Verbundenheit zur sächsischen Geschichte

„Das ist doch eine tolle Idee“, sagt Daniel Prinz von Sachsen, als er am Freitag durch die SZ von diesem Vorhaben erfährt. „Ich freue mich, dass der Vorschlag aus der Gemeinde gekommen ist. Das zeigt die Verbundenheit zur sächsischen Geschichte.“

Er weiß, dass der Raschütz einst ein Revier der Wettiner war. Gern hätten er und sein Vater diesen Wald nach der Wende zurückgekauft.

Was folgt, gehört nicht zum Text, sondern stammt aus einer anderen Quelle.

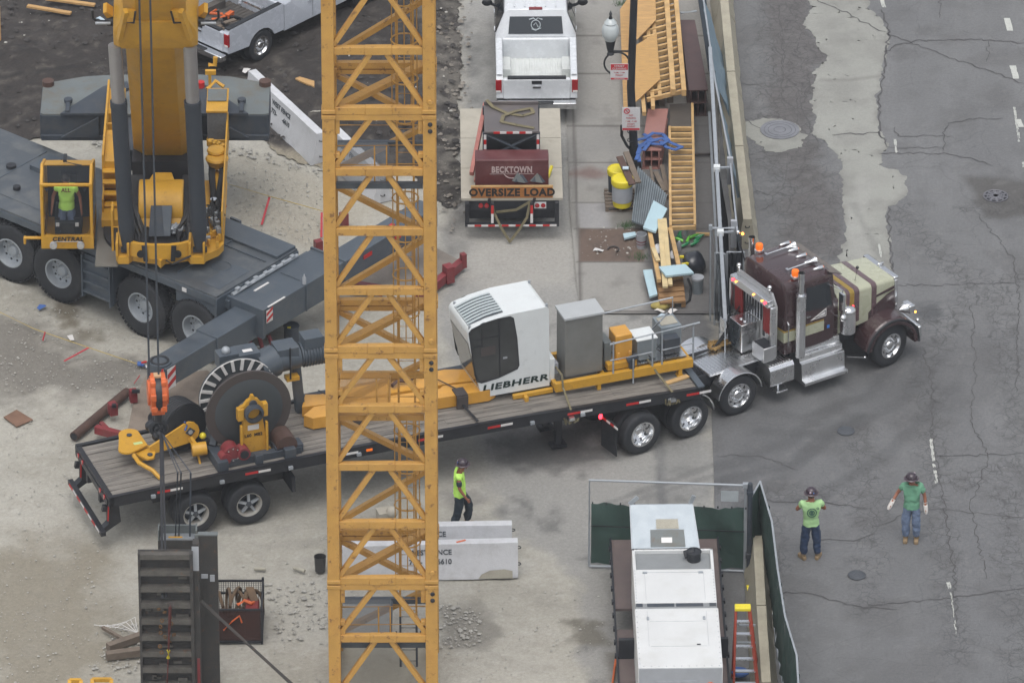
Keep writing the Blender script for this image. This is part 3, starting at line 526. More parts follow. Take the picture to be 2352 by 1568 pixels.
# ---------------------------------------------------------------- tower crane mast
YF = -15.5; XL = GY(746, 784, YF).x; XR = GY(1002.5, 784, YF).x; PW = .26; YR = YF+(XR-XL)-PW; xl, xr = XL+PW/2, XR-PW/2; yf = YF+PW/2; yr = YR+PW/2
ZJ = GY(866, 812, YF).z; SEC = ZJ-GY(866, 1343, YF).z; PH = SEC/4
tw = thing('tower_crane_mast', 'tall yellow lattice tower crane mast with ladder inside, standing in front of the trailer', 'crane mast', ((XL+XR)/2, (yf+yr)/2, 0))
ox, oy = tw.location.x, tw.location.y
def T(x, y, z): return V((x-ox, y-oy, z))
for s in range(-2, 4):
    z0 = ZJ+s*SEC
    if z0+SEC < -.2: continue
    zb = max(z0, -.5)
    for (x, y, nm) in ((xl, yf, 1), (xr, yf, 1), (xl, yr, 0), (xr, yr, 0)):
        b = MB(MAST); b.bar(T(x, y, zb+.012), T(x, y, z0+SEC-.012), PW, PW, up=V((0, 1, 0)))
        b.box(T(x, y, z0+SEC-.06), (PW+.03, PW+.03, .09)); b.box(T(x, y, zb+.07), (PW+.03, PW+.03, .09))
        if nm:
            b.use(BLK)
            if x == xr:
                for dz in (.22, .38): b.cyl(T(x+.02, YF-.03, z0+SEC-dz), T(x+.02, YF+.01, z0+SEC-dz), .05, n=10)
                b.use(MAST).cyl(T(x+.02, YF-.025, z0+.30), T(x+.02, YF+.01, z0+.30), .06, n=10)
        b.use(MAST)
        if y == yf:
            for dz in (.30, 1.0, 1.25): b.box(T(x+(PW/2+.05)*(1 if x == xl else -1), yf, z0+SEC-dz), (.10, .12, .12 if dz > .5 else .38))
        b.build('corner_post', tw, bevel=.012)
    for k in range(4):
        z = z0+k*PH
        if z < 0: continue
        b = MB(MAST); xa, xb = xl+PW/2, xr-PW/2; xm = (xl+xr)/2
        zz_ = z+(.05 if k else .075)
        b.bar(T(xa, yf-.03, zz_), T(xm-.28, yf-.03, zz_), .14, .17); b.bar(T(xm-.28, yf-.035, zz_), T(xm+.28, yf-.035, zz_+.006), .15, .18); b.bar(T(xm+.28, yf-.03, zz_), T(xb, yf-.03, zz_), .14, .17)
        if k == 0: b.bar(T(xa, yf-.03, z-.085), T(xb, yf-.03, z-.085), .12, .14)
        b.build('horizontal_brace', tw, bevel=.01)
        top = z+PH-(.05 if k < 3 else .14)
        for sg in (-1, 1):
            b = MB(MAST); b.bar(T(xm+sg*.17, yf, top), T((xl if sg < 0 else xr)-sg*(PW/2-.01), yf, z+.16), .105, .125, up=V((0, 1, 0))); b.build('diagonal_brace', tw, bevel=.01)
    # side faces: same K bracing, seen edge-on
    for x in (xl, xr):
        for k in range(4):
            z = z0+k*PH
            if z < 0: continue
            b = MB(MAST); y0, y1 = yf+PW/2, yr-PW/2; b.bar(T(x, y0, z+.05), T(x, y1, z+.05), .10, .13) if k % 2 == 0 else None
            (b.bar(T(x, y0, z+.1), T(x, y1, z+PH-.1), .10, .12, up=V((1, 0, 0))) if k % 2 else b.bar(T(x, y1, z+.1), T(x, y0, z+PH-.1), .10, .12, up=V((1, 0, 0)))); b.build('diagonal_brace', tw)
    # rear face zigzag, from the joint downwards
    zr = lambda py: GY(866, py, yr).z-ZJ+z0
    if z0-1 > 0:
        b = MB(MAST); b.bar(T(xl+PW/2, yr, zr(692)), T(xr-PW/2, yr, zr(692)), .13, .14); b.bar(T(xl+PW/2, yr, zr(706)), T(xr-PW/2, yr, zr(706)), .12, .10); b.build('horizontal_brace', tw)
        b = MB(MAST); za = z0+.02; b.bar(T(xl+PW/2-.02, yf+.1, za), T(xr-PW/2, yr-.05, za), .20, .12); b.build('diaphragm_brace', tw, bevel=.01)
    for (ya, yb, dr) in ((714, 815, 1), (831, 925, -1), (964, 1060, 1), (1080, 1193, -1)):
        za, zb2 = zr(ya), zr(yb)
        if zb2 < 0: continue
        p, q = (T(xl+PW/2, yr, za), T(xr-PW/2, yr, zb2)) if dr > 0 else (T(xr-PW/2, yr, za), T(xl+PW/2, yr, zb2))
        b = MB(MAST); b.bar(p, q, .11, .14, up=V((0, 1, 0))); b.build('diagonal_brace', tw)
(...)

Doch die Wettiner hatten sich auf den Forst ringsum Moritzburg konzentriert, wo Daniel Prinz von Sachsen mit seiner Frau und seinen zwei Kindern wohnt und arbeitet.

Der Gemeinderat Lampertswalde muss der Namensänderung von Hauptstraße in Wettiner Straße noch zustimmen. „Aber ich würde gern kommen, wenn es soweit ist und es terminlich passt. Selbstverständlich!“ sagt Daniel Prinz von Sachsen.

Wettiner Straßen sind selten. Es gibt sie in Leipzig, Wiesbaden, Meinigen und Altenburg. Die Wettiner Straße in Weißig am Raschütz wäre die erste ihres Namens in Ostsachsen. Damit würde für die Anwohner die Gefahr geringer, bei einer nächsten Gemeindefusion schon wieder sämtliche Personalien zu korrigieren.